= DESCRIPTION OF THE TASK =
All lines below must be repeated exactly, with the pictures omitted.

= COLLECTED DATA =
[start]
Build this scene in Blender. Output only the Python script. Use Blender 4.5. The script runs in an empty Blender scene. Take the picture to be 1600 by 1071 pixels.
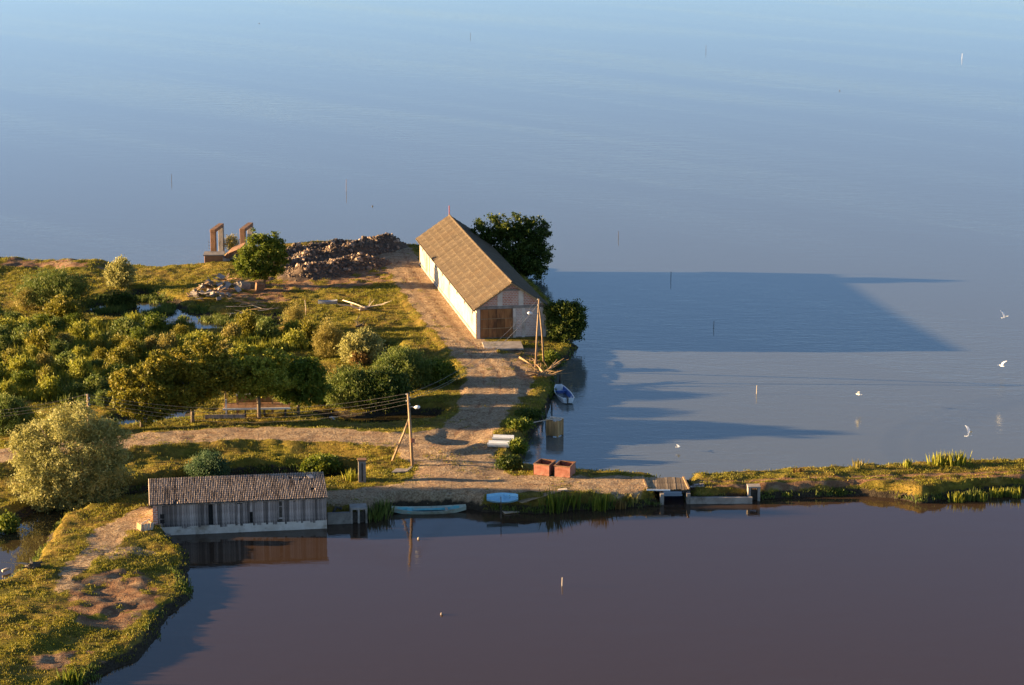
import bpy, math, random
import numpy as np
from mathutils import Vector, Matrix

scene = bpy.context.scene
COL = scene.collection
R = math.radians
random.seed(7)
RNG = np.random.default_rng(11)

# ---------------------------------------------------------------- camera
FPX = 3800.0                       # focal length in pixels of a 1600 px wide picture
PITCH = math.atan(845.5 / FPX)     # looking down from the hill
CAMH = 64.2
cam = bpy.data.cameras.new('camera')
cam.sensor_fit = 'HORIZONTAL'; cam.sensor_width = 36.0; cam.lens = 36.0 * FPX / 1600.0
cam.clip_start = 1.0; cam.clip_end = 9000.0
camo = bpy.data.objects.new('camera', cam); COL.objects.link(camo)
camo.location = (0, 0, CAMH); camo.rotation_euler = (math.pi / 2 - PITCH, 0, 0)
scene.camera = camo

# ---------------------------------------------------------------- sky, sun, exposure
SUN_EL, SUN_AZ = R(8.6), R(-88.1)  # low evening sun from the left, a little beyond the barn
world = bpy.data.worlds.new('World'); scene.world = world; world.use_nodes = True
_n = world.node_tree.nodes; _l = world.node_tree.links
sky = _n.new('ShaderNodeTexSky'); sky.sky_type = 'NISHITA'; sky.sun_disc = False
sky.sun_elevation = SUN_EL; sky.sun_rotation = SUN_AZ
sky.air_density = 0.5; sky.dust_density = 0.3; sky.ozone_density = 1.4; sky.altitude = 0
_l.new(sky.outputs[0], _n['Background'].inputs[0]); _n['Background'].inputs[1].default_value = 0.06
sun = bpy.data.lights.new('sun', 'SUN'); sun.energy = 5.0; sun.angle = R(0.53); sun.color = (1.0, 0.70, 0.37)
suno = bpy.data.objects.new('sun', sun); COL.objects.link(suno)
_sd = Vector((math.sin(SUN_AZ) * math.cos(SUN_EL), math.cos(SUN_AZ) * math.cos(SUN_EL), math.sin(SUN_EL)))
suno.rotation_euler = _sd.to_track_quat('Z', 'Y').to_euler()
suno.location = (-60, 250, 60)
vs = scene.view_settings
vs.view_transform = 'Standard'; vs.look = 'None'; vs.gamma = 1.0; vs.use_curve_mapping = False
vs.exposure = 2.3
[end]
= ANSWER TO THIS PROBLEM =
Build this scene in Blender. Output only the Python script. Use Blender 4.5. The script runs in an empty Blender scene. Take the picture to be 1600 by 1071 pixels.
import bpy, math, random
import numpy as np
from mathutils import Vector, Matrix

scene = bpy.context.scene
COL = scene.collection
R = math.radians
random.seed(7)
RNG = np.random.default_rng(11)

# ---------------------------------------------------------------- camera
FPX = 3800.0                       # focal length in pixels of a 1600 px wide picture
PITCH = math.atan(845.5 / FPX)     # looking down from the hill
CAMH = 64.2
cam = bpy.data.cameras.new('camera')
cam.sensor_fit = 'HORIZONTAL'; cam.sensor_width = 36.0; cam.lens = 36.0 * FPX / 1600.0
cam.clip_start = 1.0; cam.clip_end = 9000.0
camo = bpy.data.objects.new('camera', cam); COL.objects.link(camo)
camo.location = (0, 0, CAMH); camo.rotation_euler = (math.pi / 2 - PITCH, 0, 0)
scene.camera = camo

# ---------------------------------------------------------------- sky, sun, exposure
SUN_EL, SUN_AZ = R(8.6), R(-88.1)  # low evening sun from the left, a little beyond the barn
world = bpy.data.worlds.new('World'); scene.world = world; world.use_nodes = True
_n = world.node_tree.nodes; _l = world.node_tree.links
sky = _n.new('ShaderNodeTexSky'); sky.sky_type = 'NISHITA'; sky.sun_disc = False
sky.sun_elevation = SUN_EL; sky.sun_rotation = SUN_AZ
sky.air_density = 0.5; sky.dust_density = 0.3; sky.ozone_density = 1.4; sky.altitude = 0
_l.new(sky.outputs[0], _n['Background'].inputs[0]); _n['Background'].inputs[1].default_value = 0.06
sun = bpy.data.lights.new('sun', 'SUN'); sun.energy = 5.0; sun.angle = R(0.53); sun.color = (1.0, 0.70, 0.37)
suno = bpy.data.objects.new('sun', sun); COL.objects.link(suno)
_sd = Vector((math.sin(SUN_AZ) * math.cos(SUN_EL), math.cos(SUN_AZ) * math.cos(SUN_EL), math.sin(SUN_EL)))
suno.rotation_euler = _sd.to_track_quat('Z', 'Y').to_euler()
suno.location = (-60, 250, 60)
vs = scene.view_settings
vs.view_transform = 'Standard'; vs.look = 'None'; vs.gamma = 1.0; vs.use_curve_mapping = False
vs.exposure = 2.3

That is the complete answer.